In this regard, given that the making of loans is part and parcel of the ordinary business of banking, I would be reluctant to require in company law disclosure through the accounts of companies that are licensed banks, particulars of individual loans to such parties. I believe the body best placed to make a judgment as to what would be appropriate best practice and most appropriate disclosure requirements is the Financial Regulator. It already has a power to insist on disclosure of the type of loans to which the Deputy referred if it deems that necessary. I am satisfied this is a call that should be left to the regulator.
That said, I would like to explain that the principal reason the special provisions applying to companies which are licensed banks were included in the first instance in the Companies Act 1990 was the necessity at the time of introduction of these provisions, which were essentially introducing restrictions, to also include what were considered at the time to be appropriate reliefs.
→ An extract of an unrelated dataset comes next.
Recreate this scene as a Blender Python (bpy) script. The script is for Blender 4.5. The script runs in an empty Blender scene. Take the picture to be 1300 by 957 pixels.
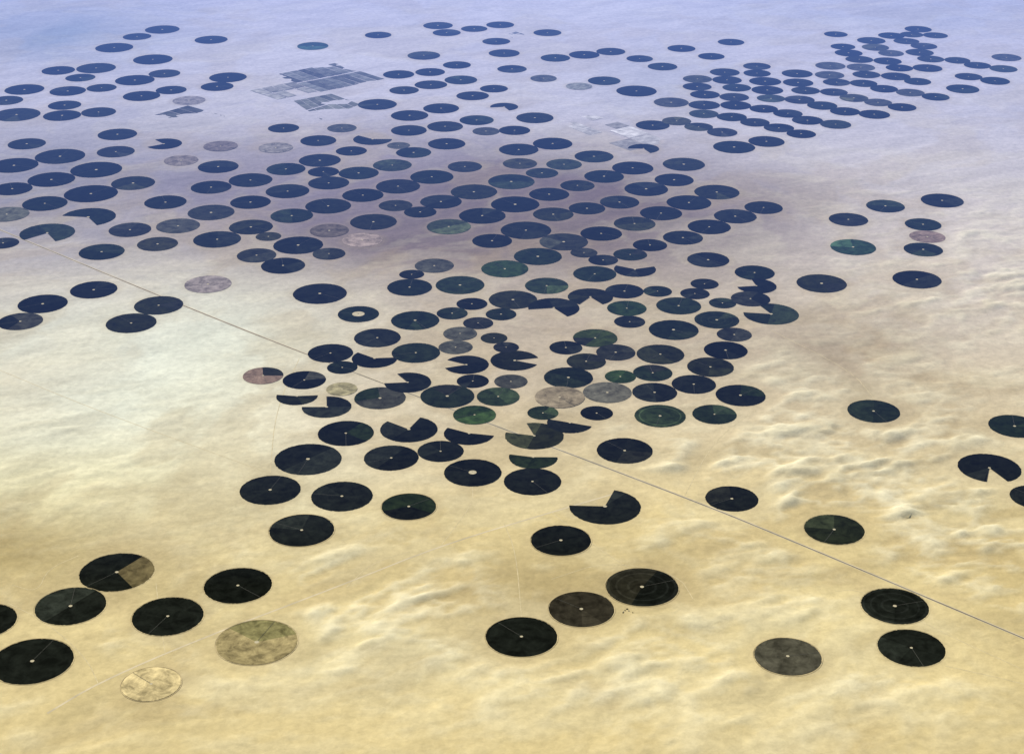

Since the enactment of those provisions in the Companies Act 1990, there have been significant regulatory developments including, in particular, the establishment of the Financial Regulator through the Central Bank and Financial Services Authority of Ireland Acts 2003 and 2004, the remit of which is to focus specifically on the supervision and regulation of financial entities. The grounding legislation enables the Financial Regulator to attach conditions to licences. I understand the Financial Regulator is considering the imposition of requirements with regard to disclosure of relevant details of loans provided for persons connected with directors of licensed banks.
In addition, there have been significant developments with regard to the regulatory framework relating to the preparation of annual accounts of financial entities such that they are now dedicated requirements with a basis in EU directives specifically for these financial entities. These regulations relating to accounting matters of financial entities are made by the Minister for Finance. It would be my intention to have the specific requirements relating to licensed banks contained in Part 3 of the Companies Act 1990 migrated to the relevant Finance Acts and regulations at the earliest possible opportunity.
I accept that in the meantime the provisions cannot simply be repealed. Accordingly, they must be maintained in the Companies Act, but in a manner that addresses the shortcomings that were identified earlier this year. That is the purpose of the amendments to sections 41 and 43 of the Companies Act 1990 contained in section 8 of the Bill before us. I would like to emphasise two particular points relating to these amendments in so far as they apply to persons connected with directors of licensed banks which are companies. The first point is that the aggregate amounts to be disclosed will now include the aggregate maximum amount outstanding during the relevant reporting period, as well as the number of persons for whom relevant transactions were made. Section 8(2) of this Bill will now insert new subsections in the Companies Act 1990 to accommodate this.
The second point is that section 44 of the Companies Act 1990, as amended by section 9 of the Bill before us, will require disclosure on an individual basis in respect of loans to connected persons of directors of licensed banks which are made on "favourable terms". This disclosure will be made through the statement which is required to be prepared under section 43(3) and must be made available 15 days prior to, and also at, the AGM of the licensed bank in question.
All these provisions are without prejudice to any more detailed or stringent requirements the Financial Regulator might impose. For those reasons, I regret I cannot accept the amendment. I understand the Deputy's concerns, but the evolvement of the review should reassure him. Equally, as demonstrated by section 44 of the Companies Act 1990, there is a requirement to disclose where there are favourable terms.